According to a recent working paper for the National Bureau of Economic Research, congressional leaders outperform back benchers by up to 47% a year.

Shang-Jin Wei from Columbia University and Columbia Business School along with Yifan Zhou from Xi’an Jiaotong-Liverpool University looked at lawmakers who ascended to leadership posts, such as Speaker of the House as well as House and Senate floor leaders, whips, and conference/caucus chairs.

Between 1995 and 2021, there were 20 such leaders who made stock trades before and after rising to their posts. Wei and Zhou observed that lawmakers underperformed benchmarks before becoming leaders, then everything suddenly changed.

“Importantly, whilst we observe a huge improvement in leaders’ trading performance as they ascend to leadership roles, the matched ‘regular’ members’ stock trading performance does not improve much,” they wrote.

Leadership’s stock market edge stems in part from their ability to set the regulatory or legislation agenda, such as deciding if and when a particular bill will be put to a vote. Setting the agenda also gives leaders advanced knowledge of when certain actions will take place.

In fact, Wei and Zhou found that leaders demonstrate much better returns on stock trades that are made when their party controls their chamber.

In addition, being a leader also increases access to non-public information. The researchers said that while companies are reluctant to share such insider knowledge, they may prioritize revealing it to leaders over rank-and-file lawmakers.

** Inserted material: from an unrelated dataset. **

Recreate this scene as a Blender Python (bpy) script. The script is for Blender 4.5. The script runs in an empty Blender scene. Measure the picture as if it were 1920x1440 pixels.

Leaders earn higher returns on companies that contribute to their campaigns or are headquartered in their states, which Wei and Zhou said could be attributable to “privileged access to firm-specific information.”

The upper echelon also influences how other members of Congress vote, and the paper found that a leader’s party is much more likely to vote for bills that help firms whose stocks the leader held, or vote against bills that harmed them. And stocks owned by leadership tend to see increases in federal contract awards, especially sole-source contracts, over the following one to two years.

“These results suggest that congressional leaders may not only trade on privileged knowledge, but also shape policy outcomes to enrich themselves,” Wei and Zhou wrote.

Stock trades by congressional leaders are even predictive, forecasting higher occurrences of positive or negative corporate news over the following year, they added. In particular, stock sales predict the number of hearings and regulatory actions over the coming year, though purchases don’t.

Investors have long suspected that Washington has a special advantage on Wall Street. That’s given rise to more ETFs with political themes, including funds that track portfolios belonging to Democrats and Republicans in Congress.

And Paul Pelosi, former House Speaker Nancy Pelosi’s husband, even has a cult following among some investors who mimic his stock moves.

Congress has tried to crack down on members’ stock holdings. The STOCK Act of 2012 requires more timely disclosures, but some lawmakers want to ban trading completely.

A bipartisan group of House members is pushing legislation that would prohibit members of Congress, their spouses, dependent children, and trustees from trading individual stocks, commodities, or futures.

And this past week, a discharge petition was put forth that would force a vote in the House if it gets enough signatures.

“If leadership wants to put forward a bill that would actually do that and end the corruption, we’re all for it,” said Rep. Anna Paulina Luna, R-Fla., on social media on Tuesday. “But we’re tired of the partisan games. This is the most bipartisan bipartisan thing in U.S. history, and it’s time that the House of Representatives listens to the American people.”